Analysis

Sarkozy Launches Risky Attack on Multicultural Society

The former president may not succeed in outflanking the far right.

Former French president Nicolas Sarkozy is shifting his party to the right in the wake of Islamic terror attacks in Paris this month, arguing that multiculturalism has made Western democracies vulnerable to extremism.

The hardline rhetoric may be designed to stave off defections to the Front national, a party on the far right that has said France should exit the European visa-free Schengen Area.

The Paris attacks, which left more than 130 dead, are believed to have been plotted in Belgium.

In his first public rally since the attacks — which President François Hollande of the ruling Socialist Party called an “act of war” — Sarkozy argued there could be no “French identity” in a multicultural society.

“France is not a supermarket,” he told supporters in the northern town of Schiltigheim. “It’s a whole.”

Comeback

The rhetoric is not unfamiliar. Sarkozy similarly tacked to the right in the 2012 presidential election, but still lost to Hollande.

He is now planning a comeback.

In the most recent local election campaign, the former president proposed a ban on headscarfs at public universities as well as stricter nationalization requirements.

It paid off. His party beat Marine Le Pen’s Front national into second place.

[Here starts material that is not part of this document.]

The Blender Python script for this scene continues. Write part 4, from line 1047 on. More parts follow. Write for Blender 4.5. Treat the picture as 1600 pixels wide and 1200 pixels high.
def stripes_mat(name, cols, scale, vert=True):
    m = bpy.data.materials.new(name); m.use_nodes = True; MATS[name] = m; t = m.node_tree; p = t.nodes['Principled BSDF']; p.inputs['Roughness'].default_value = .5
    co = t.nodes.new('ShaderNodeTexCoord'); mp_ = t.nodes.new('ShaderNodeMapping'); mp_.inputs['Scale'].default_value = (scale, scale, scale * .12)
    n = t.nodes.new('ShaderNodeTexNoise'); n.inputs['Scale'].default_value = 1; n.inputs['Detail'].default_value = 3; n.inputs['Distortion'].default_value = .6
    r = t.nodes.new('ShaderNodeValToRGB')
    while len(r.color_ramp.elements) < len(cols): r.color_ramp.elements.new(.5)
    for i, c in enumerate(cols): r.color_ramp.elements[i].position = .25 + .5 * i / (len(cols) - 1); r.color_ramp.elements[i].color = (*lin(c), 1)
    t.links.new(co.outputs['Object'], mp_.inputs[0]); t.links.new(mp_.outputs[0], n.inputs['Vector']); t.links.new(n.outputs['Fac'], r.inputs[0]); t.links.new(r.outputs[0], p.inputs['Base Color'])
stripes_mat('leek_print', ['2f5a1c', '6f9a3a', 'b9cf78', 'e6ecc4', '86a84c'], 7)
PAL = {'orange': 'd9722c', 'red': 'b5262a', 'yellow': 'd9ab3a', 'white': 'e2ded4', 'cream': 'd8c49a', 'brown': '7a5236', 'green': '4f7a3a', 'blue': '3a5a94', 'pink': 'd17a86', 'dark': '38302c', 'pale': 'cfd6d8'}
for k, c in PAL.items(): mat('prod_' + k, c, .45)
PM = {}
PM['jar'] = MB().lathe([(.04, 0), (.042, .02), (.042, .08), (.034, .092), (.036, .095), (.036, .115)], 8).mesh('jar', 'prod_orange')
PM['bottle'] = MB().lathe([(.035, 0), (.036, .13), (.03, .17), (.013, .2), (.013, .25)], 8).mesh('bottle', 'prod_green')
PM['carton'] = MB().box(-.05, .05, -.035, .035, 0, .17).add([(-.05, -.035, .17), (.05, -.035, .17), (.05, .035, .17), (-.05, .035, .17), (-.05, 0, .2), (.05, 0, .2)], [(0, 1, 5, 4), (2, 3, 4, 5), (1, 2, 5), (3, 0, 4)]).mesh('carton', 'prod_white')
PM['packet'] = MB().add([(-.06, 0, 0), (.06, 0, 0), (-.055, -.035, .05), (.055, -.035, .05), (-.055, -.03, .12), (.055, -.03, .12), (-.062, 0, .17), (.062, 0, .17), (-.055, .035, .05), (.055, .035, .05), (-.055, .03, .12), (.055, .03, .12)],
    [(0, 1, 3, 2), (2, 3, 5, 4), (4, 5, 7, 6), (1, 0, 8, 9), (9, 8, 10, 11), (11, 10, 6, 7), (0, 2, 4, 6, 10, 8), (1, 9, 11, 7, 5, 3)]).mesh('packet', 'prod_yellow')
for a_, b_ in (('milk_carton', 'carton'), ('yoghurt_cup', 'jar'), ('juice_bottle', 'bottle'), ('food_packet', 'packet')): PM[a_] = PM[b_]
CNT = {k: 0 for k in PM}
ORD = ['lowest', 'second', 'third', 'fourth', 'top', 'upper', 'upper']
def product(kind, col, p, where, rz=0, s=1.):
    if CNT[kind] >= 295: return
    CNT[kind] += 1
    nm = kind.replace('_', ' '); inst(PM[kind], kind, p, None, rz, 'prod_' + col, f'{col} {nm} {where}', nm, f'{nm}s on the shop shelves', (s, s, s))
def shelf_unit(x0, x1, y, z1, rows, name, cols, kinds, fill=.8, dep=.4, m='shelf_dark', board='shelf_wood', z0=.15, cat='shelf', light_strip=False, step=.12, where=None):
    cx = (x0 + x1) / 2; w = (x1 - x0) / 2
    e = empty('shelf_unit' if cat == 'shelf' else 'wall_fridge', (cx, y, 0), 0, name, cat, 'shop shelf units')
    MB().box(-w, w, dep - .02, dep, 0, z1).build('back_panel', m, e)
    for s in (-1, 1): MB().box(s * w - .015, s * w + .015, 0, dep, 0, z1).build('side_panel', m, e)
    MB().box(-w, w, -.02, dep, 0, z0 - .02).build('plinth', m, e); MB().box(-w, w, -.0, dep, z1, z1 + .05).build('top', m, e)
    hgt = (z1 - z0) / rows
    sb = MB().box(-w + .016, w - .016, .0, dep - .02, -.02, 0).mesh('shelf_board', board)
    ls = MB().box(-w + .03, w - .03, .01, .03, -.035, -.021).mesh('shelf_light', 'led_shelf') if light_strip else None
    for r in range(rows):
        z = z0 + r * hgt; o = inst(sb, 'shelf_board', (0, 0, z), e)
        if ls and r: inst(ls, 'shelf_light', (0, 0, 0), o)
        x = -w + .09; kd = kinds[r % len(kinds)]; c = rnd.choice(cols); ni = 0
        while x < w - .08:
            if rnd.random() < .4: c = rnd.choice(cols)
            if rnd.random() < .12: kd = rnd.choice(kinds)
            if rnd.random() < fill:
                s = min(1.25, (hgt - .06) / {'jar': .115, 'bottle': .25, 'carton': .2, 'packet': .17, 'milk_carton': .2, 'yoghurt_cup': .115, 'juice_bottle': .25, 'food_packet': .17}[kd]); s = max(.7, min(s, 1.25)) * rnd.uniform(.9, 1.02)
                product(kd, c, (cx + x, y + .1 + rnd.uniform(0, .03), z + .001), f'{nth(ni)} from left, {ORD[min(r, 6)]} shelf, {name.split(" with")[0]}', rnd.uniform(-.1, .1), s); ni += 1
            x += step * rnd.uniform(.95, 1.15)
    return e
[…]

But now it seems rightwingers are opting for the real thing. Le Pen is ahead in the polls for regional elections that are due in December. Sarkozy’s Les Républicains could even be pushed into third place if Hollande’s popularity, up since he launched airstrikes against the Middle Eastern group that claimed responsibility for the Paris attacks, stays high.

Splits on the right

There is also a risk that Sarkozy’s attempts to outflank the far right end up splitting his own party.

Le Pen is protectionist and wants France to leave the euro whereas Les Républicains have supported austerity and market reforms in opposition to Hollande’s Socialist government. A liberal economic program would not win them many favors with the Front‘s working-class supporters, especially in the deindustrialized north that is likely to be the main battleground between the two right-wing parties.

A Front-light, more Gaullist program, on the other hand, would disappoint genuine liberals as well as the small centrist parties that have teamed up with Les Républicains for the upcoming elections.

It could also leave room for the Socialists to claim they are now more serious about making France competitive.

Under Prime Minister Manuel Valls, a social democrat, the left is making some efforts to revitalize the sclerotic French economy.